Essa inautenticidade do empreendimento artístico do diretor é a falha elemental de A Baleia, que se infiltra pelo filme mesmo diante de trabalhos bem intencionados contidos nele. Se Fraser é o trunfo dramático previsível do longa, por exemplo, Hong Chau surge como o seu inesperado centro nervoso – na pele de Liz, amiga e enfermeira de Charlie, ela equilibra a necessária expansividade do colega de cena com uma performance tensa, precisamente localizada na agonia entre a culpa e a expiação, o luto e o alívio. Há algo de verdadeiro e difícil aqui, na forma como Liz caminha a linha turva entre facilitadora da tragédia de seu amigo e sua única verdadeira salvação, e Chau mina esta verdade como a grande atriz que é.
Não à toa, descobrir a razão pela qual Liz permanece ao lado de Charlie me comoveu muito mais do que qualquer outra coisa em A Baleia, o que não deixa de sublinhar o quão profundamente cínico e equivocado o filme é. Esta é uma história que nos diz que Charlie é vítima, inspiração e monstro, tudo ao mesmo tempo – canonizando-o como exemplo de humanidade e interação compassiva ao mesmo tempo que transforma o seu corpo em um espetáculo de horror escatológico como não visto há décadas fora de um longa dirigido por David Cronenberg (ou, mais recentemente, por seu filho Brandon).
Além de nunca se integrarem em um estudo de personagem honesto – o que é um problema em um filme que se vende exatamente dessa forma -, o denominador comum entre esses lados de Charlie é que eles estão aqui para o (presumido, suposto) benefício do público, que muitas vezes se confunde com os próprios cineastas nesse caso. Por todas as virtudes de Brendan Fraser como ator, sua declaração de que o papel lhe ensinou que pessoas obesas são dotadas de “incrível coragem” define o maniqueísmo burro de A Baleia como nenhuma outra.
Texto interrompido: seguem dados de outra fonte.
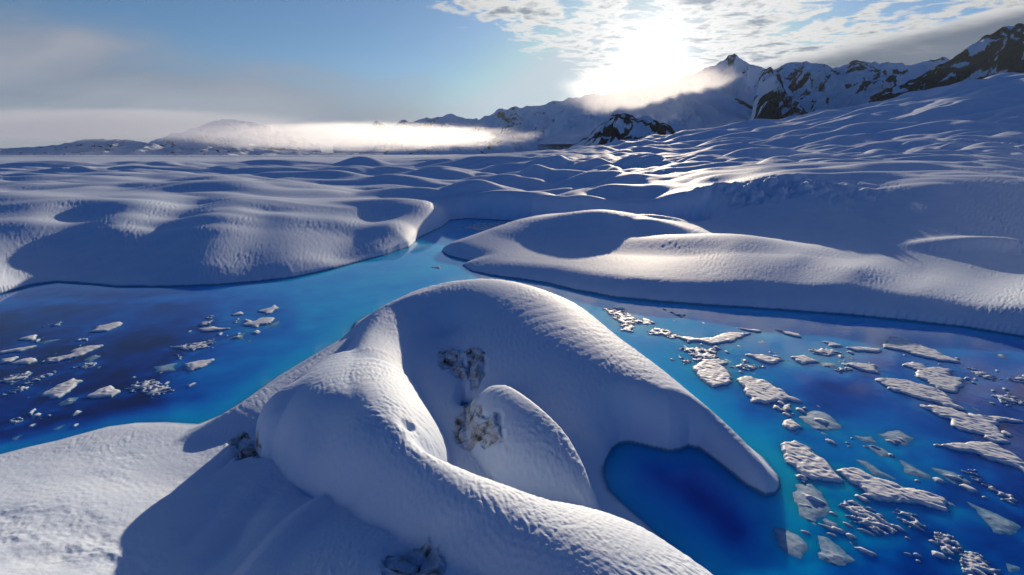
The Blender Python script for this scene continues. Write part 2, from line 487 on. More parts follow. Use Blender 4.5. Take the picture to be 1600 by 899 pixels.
p = k.n('ShaderNodeBsdfPrincipled', inp={'Base Color': c, 'Roughness': 0.8, 'Specular IOR Level': 0.12, 'Normal': bp.outputs[0]})
nt.links.new(p.outputs[0], out.inputs[0])


# ------------------------------------------------------------------ mesh building
def tag(o, label=None, cat=None, group=None, kind=None):
    if label:
        o['label'] = label
    if cat:
        o['category'] = cat
    if group:
        o['group'] = group
    if kind:
        o['kind'] = kind
    return o


def mesh_from(name, V, F, material, parent=None, smooth_shade=True, attrs=None):
    me = bpy.data.meshes.new(name)
    V = np.asarray(V, np.float32)
    F = np.asarray(F, np.int32)
    k = F.shape[1]
    me.vertices.add(len(V))
    me.vertices.foreach_set('co', V.ravel())
    me.loops.add(F.size)
    me.loops.foreach_set('vertex_index', F.ravel())
    me.polygons.add(len(F))
    me.polygons.foreach_set('loop_start', np.arange(0, F.size, k, dtype=np.int32))
    if smooth_shade:
        me.polygons.foreach_set('use_smooth', np.ones(len(F), bool))
    for an, av in (attrs or {}).items():
        at = me.attributes.new(an, 'FLOAT', 'POINT')
        at.data.foreach_set('value', np.asarray(av, np.float32).ravel())
    me.update(calc_edges=True)
    me.materials.append(material)
    o = bpy.data.objects.new(name, me)
    col.objects.link(o)
    o.parent = parent
    return o


def grid_faces(nr, nc):
    i = np.arange(nr - 1)[:, None] * nc + np.arange(nc - 1)[None, :]
    return np.stack([i, i + 1, i + nc + 1, i + nc], -1).reshape(-1, 4)


def sub_mesh(name, V, F, keep, material, attrs=None):
    Fk = F[keep]
    used = np.zeros(len(V), bool)
    used[Fk.ravel()] = True
    idx = np.cumsum(used) - 1
    return mesh_from(name, V[used], idx[Fk], material, attrs={k: v[used] for k, v in (attrs or {}).items()})


# ------------------------------------------------------------------ terrain
def rows():
    ys = []
    py = 1500.0
    step = 1.25 / QUAL
    Y = W(800, py)[1]
    while Y < 9000:
        ys.append(Y)
        if py > 245:
            py2 = py - step
            Y2 = W(800, py2)[1] if py2 > 241 else 1e9
        else:
            Y2 = 1e9
        Y = min(Y2, Y * (1 + 0.0065 / QUAL))
        py -= step
        if Y2 > Y:
            py = 449.5 - FOCAL * math.tan(PITCH - math.atan(CAM_H / Y))
    return np.array(ys)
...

Este é um filme feito para que possamos olhar para outro ser humano, ou um simulacro dele, e (em meio a um quase-vômito ou outro) dizer: “Se até ele pode ter esperança, o que me impede de ter?”. Isso não é empatia, claro – instrumentalizar o outro para repensar nossa autoestima não humaniza ninguém, e não provoca nenhuma transformação concreta para além do nosso próprio umbigo.